Publication Date


Type of Culminating Activity


Degree Title

Master of Science in Civil Engineering


Civil Engineering

Major Advisor

George Murgel, Ph.D.


Portland cement concrete pavements (PCCP) are susceptible to deterioration and decreased service life caused by the ingress of water. Water can dissolve and transport deleterious chemicals such as de-icing salts, carbon dioxide, dissolved oxygen, and sulfates into PCCPs through cracks and the concrete surface. These chemicals and water itself all have the potential to degrade PCCP by chemical and/or physical processes. Surface-applied concrete sealers have demonstrated the ability to increase service life of PCCPs by limiting the ingress of water and deleterious chemicals into concrete.
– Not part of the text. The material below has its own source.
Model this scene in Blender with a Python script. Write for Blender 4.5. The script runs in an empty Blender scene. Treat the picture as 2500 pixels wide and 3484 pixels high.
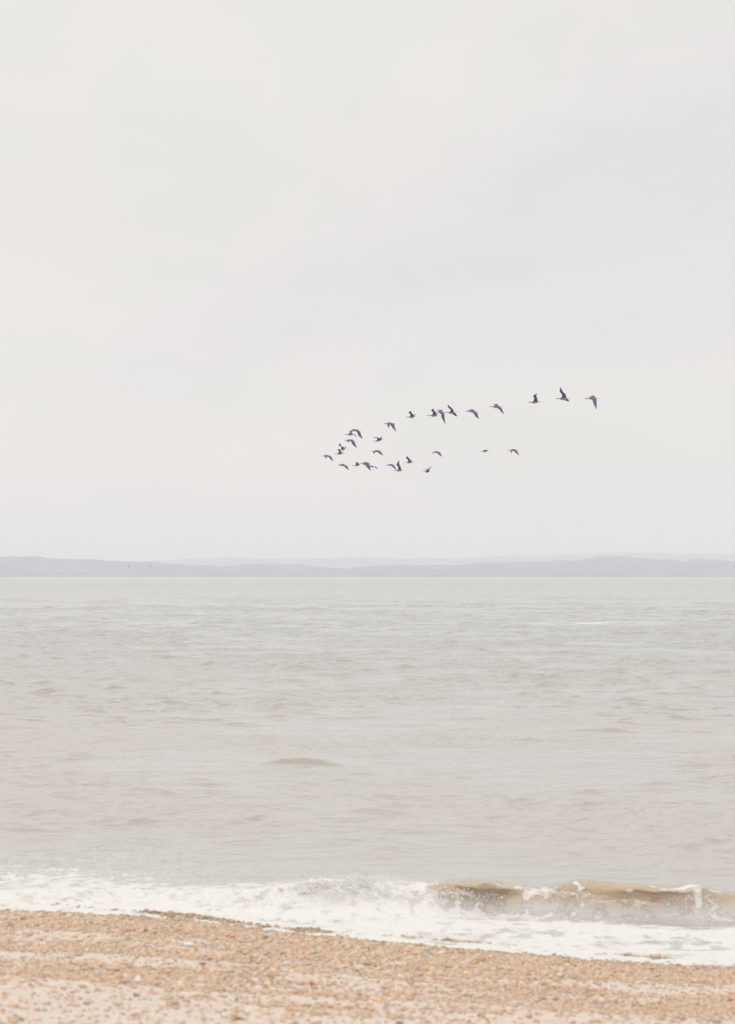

Concrete sealers are being increasingly used by the Idaho Transportation Department (ITD). However, little has been done in Idaho to establish either a long-term field observation program or to perform a comprehensive laboratory analysis and evaluation process of suitable compounds. Thus, before proper deployment and long term field evaluation of concrete sealers can be done, an extensive laboratory evaluation process of suitable compounds, laboratory sealer evaluation protocol development, and application/reapplication protocol development needs to be performed.

In this research, five surface-applied concrete sealer treatments were evaluated in the laboratory. The sealer treatments are as follows.

1. Silane (water repellent)

2. Epoxy (barrier coating)

3. High molecular weight methacrylate (HMWM) (barrier coating/pore blocker)

4. Silane basecoat with an epoxy topcoat (dual treatment)

5. Silane basecoat with a HMWM topcoat (dual treatment)

The treatments were evaluated in the following tests in the laboratory.

1. Water vapor transmission

2. Saltwater absorption

3. Chloride permeability

4. Sealer penetration depth or coating thickness

5. Resistance to alkali

6. Ultraviolet (UV) weathering and cyclic saltwater ponding

7. Freeze-thaw resistance

In addition, the same treatments were applied at four field locations near Boise in Southwest Idaho to initiate a long-term field study to be completed in phase II of this study. Only the initial water absorption performance (time zero) was evaluated using core samples in the laboratory. The duration of the initial phase of this study was insufficient for the analysis of the long-term (4 years +) performance of the field site applications.

The dual treatments comprised of a silane basecoat and an epoxy or HMWM topcoat consistently exhibited the best performance. Of single sealer treatments, the epoxy, silane, and HMWM had the best performance in descending order. Only the silane exhibited a consistently measurable depth of penetration and was the only treatment that had significant vapor transmission ability. The dual treatments also exhibited the least water absorption for the initial, time zero, field cores extracted from each of the four field sites. Dual treatments offer the advantage of a deep penetrating sealer (silane) combined with a barrier coating type sealer (epoxy or HMWM) able to seal cracks to limit the ingress of water and chemicals. Dual treatments offer the best protection for PCCPs. If vapor transmission is of concern, the silane sealer’s performance consistently surpassed threshold values recommended in the literature and would be recommended.